Lord Guthrie—I agree. On the second question there are two reasons which justify Mr Macmillan's contention that the Land Court has gone wrong. In the first place the statute refers to “his predecessor in the same family.” The Land Court may have gone wrong in the view they took by misquoting the section. They seem not to have noticed the importance of the use of the singular number, because in the note they quote it thus—“predecessors in the same family.” It seems to me that only one predecessor is meant, and that the statute says so. Further, even if you take the brother-in-law as the predecessor it is admitted that unless you include the father-in-law's improvements in the computation there is no case for declaring the applicant a landholder.

In the second place, suppose the father-in-law and the brother-in-law are reckoned in the category of predecessor, the Act says they must be members of the same family as the landholder. “Family” certainly primarily refers to a blood relationship where you have mutual rights and obligations in the way of aliment and succession. It is said by the Land Court that the words should receive a liberal construction. That may be quite sound in certain circumstances.
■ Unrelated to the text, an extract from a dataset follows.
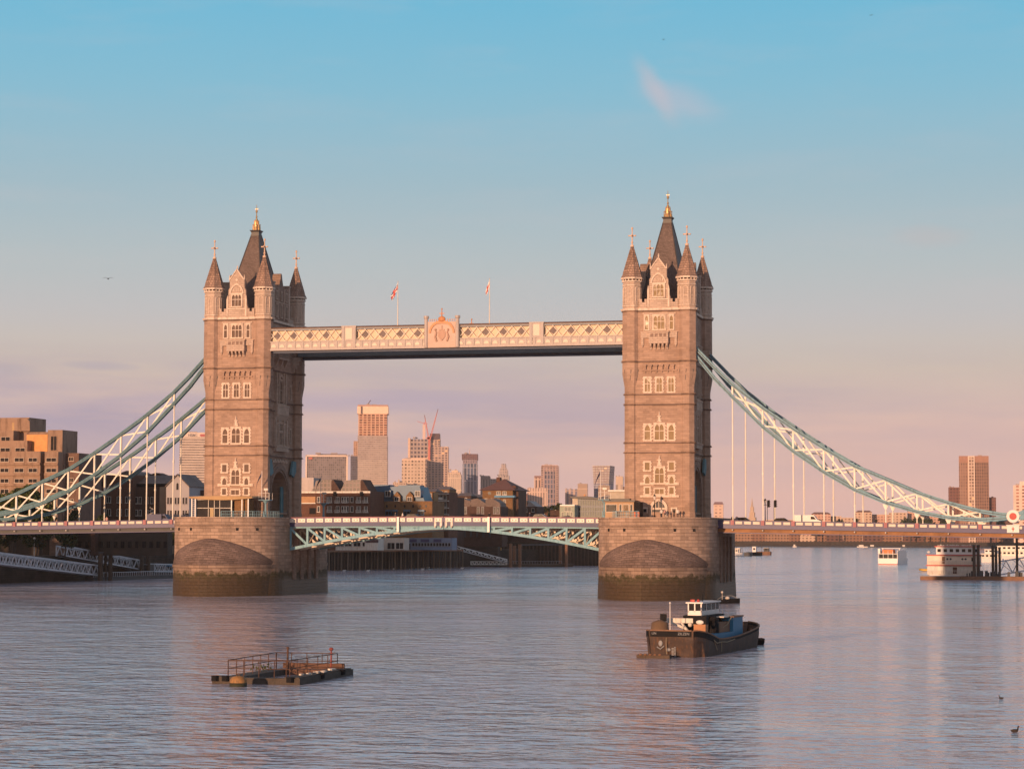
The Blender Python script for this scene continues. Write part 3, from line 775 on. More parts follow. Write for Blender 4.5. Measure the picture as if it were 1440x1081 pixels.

It may be that although the wife is not a blood relation if she had happened to be the predecessor before marriage she might on a liberal construction of the term “family” have been included, because in the eye of the law and in popular language, whatever the fact be in the particular case, she leaves her own family and enters her husband's family. But in no sense can a man be said to be a member of the family of his father-in-law or of his brother-in-law. That is perfectly clear in law, in equity, and in good sense. The reasons, which are quite intelligible and indeed very strong in the case of true members of a family, do not apply to a case in which the two persons have neither rights nor obligations inter se.

The Court answered the second and third questions stated both in the negative.

Counsel:

Counsel for the Appellant— Macmillan, K.C.— MacRobert. Agent— Alex. Ross, S.S.C.